• _GIVEN REQUEST_: Find every line in the records below that contains the word "wide", and copy each such line.

----

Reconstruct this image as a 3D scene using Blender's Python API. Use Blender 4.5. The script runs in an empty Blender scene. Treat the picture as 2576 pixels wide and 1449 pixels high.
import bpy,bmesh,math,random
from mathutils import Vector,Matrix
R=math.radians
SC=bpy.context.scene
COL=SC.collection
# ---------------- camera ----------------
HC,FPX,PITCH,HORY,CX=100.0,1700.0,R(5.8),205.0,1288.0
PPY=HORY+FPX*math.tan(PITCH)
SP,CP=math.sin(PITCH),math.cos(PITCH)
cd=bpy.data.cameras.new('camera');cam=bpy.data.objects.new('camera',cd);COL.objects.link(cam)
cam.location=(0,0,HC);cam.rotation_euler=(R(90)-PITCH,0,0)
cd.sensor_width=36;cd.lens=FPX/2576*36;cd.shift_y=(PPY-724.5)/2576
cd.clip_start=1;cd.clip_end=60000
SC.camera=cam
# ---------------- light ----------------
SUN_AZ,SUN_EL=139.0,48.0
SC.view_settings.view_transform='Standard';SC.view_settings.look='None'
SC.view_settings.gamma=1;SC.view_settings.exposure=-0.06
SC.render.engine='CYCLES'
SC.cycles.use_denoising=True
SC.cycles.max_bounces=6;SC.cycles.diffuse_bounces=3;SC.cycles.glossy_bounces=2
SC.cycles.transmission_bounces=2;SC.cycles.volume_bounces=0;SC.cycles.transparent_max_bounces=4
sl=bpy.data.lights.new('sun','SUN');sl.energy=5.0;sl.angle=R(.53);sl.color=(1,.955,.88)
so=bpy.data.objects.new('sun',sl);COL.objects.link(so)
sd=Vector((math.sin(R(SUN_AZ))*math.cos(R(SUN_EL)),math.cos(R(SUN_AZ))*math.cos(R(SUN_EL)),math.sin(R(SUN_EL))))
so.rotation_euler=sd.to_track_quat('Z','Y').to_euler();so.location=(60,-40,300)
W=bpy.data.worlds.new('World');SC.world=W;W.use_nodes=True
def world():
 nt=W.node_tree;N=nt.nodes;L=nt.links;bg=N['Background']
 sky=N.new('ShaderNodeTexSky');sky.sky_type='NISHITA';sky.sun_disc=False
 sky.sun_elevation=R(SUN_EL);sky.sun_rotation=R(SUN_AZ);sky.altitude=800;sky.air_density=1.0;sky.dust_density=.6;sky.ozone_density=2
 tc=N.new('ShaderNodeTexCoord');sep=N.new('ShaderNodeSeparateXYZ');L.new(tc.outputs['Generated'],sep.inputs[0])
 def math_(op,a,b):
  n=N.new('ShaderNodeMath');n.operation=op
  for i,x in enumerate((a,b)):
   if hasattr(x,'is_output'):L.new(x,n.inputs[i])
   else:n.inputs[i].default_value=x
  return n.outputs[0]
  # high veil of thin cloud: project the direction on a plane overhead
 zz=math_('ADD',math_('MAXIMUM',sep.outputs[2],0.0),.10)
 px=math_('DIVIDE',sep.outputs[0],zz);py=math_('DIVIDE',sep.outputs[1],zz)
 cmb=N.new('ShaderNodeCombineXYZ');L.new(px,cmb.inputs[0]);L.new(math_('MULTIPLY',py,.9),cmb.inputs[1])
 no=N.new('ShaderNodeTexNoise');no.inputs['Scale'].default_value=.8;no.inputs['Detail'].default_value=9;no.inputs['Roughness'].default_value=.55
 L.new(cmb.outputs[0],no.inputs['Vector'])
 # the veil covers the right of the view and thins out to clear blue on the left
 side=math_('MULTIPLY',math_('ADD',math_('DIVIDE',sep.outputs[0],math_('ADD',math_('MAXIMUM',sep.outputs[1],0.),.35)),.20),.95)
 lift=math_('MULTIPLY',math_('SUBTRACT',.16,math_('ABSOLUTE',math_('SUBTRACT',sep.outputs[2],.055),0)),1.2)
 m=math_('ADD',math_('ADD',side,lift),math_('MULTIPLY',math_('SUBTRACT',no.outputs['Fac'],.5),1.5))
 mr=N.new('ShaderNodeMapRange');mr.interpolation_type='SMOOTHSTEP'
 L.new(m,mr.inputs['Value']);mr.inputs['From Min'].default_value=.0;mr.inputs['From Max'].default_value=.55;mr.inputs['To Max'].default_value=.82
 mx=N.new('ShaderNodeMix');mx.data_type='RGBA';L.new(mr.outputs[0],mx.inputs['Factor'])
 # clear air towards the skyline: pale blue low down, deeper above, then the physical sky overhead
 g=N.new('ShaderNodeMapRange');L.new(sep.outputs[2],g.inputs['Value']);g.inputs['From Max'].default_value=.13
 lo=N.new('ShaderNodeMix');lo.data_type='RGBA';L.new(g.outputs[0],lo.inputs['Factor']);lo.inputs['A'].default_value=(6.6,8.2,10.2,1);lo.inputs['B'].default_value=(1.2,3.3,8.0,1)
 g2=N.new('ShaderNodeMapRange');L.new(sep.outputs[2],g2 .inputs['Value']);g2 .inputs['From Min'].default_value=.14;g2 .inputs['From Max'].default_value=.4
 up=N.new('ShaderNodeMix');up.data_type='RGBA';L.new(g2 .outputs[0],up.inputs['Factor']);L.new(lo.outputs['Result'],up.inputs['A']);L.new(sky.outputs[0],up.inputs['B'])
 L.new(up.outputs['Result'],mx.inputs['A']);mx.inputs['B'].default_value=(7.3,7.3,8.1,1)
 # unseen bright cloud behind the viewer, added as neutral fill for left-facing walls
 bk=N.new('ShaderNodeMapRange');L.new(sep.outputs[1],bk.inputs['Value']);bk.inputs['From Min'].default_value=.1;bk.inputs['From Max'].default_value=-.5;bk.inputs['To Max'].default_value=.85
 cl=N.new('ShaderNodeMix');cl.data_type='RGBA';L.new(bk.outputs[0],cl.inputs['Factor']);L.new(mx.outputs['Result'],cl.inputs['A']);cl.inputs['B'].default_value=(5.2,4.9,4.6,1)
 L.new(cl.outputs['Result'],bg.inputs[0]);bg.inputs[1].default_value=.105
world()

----

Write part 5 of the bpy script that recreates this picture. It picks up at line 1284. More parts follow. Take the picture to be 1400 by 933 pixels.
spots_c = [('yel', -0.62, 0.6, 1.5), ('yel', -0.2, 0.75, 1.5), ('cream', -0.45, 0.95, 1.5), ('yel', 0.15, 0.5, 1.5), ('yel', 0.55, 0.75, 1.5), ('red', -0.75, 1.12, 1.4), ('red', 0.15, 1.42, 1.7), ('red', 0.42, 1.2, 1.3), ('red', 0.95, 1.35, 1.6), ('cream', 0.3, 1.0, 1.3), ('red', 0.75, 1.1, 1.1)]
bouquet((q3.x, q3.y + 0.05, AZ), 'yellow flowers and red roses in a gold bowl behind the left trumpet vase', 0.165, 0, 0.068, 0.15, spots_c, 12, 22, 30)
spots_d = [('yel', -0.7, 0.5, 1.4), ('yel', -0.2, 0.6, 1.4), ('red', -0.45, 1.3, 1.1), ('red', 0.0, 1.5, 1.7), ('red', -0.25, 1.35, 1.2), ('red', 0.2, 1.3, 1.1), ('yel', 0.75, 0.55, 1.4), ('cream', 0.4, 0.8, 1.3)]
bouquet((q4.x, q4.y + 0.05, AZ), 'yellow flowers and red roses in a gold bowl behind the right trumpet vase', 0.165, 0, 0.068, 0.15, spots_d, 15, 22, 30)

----

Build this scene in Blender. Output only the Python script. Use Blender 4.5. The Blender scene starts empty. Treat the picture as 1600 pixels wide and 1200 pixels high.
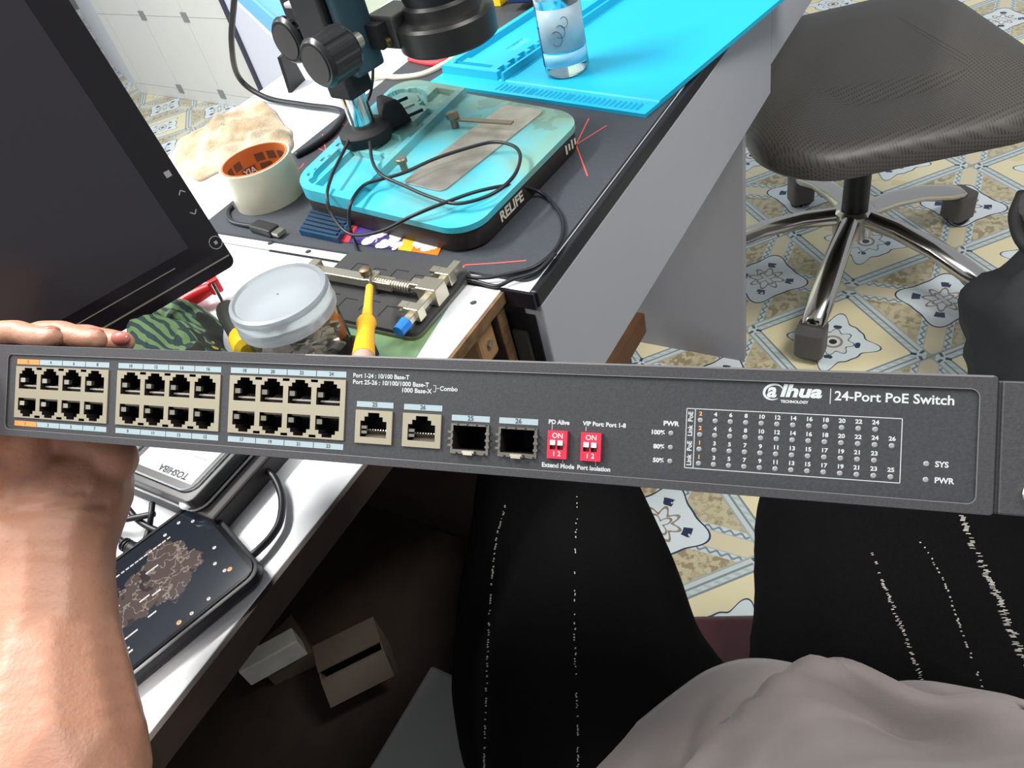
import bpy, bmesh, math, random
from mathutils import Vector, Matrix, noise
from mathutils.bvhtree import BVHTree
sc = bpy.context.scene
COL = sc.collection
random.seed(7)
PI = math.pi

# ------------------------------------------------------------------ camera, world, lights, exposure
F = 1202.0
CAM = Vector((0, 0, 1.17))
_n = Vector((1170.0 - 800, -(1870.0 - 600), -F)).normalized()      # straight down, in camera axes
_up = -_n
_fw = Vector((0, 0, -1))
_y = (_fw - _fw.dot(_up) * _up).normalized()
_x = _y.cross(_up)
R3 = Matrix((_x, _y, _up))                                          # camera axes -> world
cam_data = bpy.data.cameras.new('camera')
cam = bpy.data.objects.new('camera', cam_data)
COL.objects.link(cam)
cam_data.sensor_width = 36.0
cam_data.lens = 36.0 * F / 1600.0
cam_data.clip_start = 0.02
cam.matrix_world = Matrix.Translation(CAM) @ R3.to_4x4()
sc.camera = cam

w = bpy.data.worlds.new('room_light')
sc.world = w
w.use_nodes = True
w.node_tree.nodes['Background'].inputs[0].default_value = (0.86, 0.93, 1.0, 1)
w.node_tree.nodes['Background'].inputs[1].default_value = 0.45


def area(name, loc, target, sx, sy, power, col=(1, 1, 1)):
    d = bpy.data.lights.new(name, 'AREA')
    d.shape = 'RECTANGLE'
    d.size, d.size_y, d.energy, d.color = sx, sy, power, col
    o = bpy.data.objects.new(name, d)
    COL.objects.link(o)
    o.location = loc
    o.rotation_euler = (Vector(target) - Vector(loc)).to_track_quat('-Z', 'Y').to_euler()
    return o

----

• _RESULT BELOW_:
Reconstruct this image as a 3D scene using Blender's Python API. Use Blender 4.5. The script runs in an empty Blender scene. Treat the picture as 2576 pixels wide and 1449 pixels high.
Build this scene in Blender. Output only the Python script. Use Blender 4.5. The Blender scene starts empty. Treat the picture as 1600 pixels wide and 1200 pixels high.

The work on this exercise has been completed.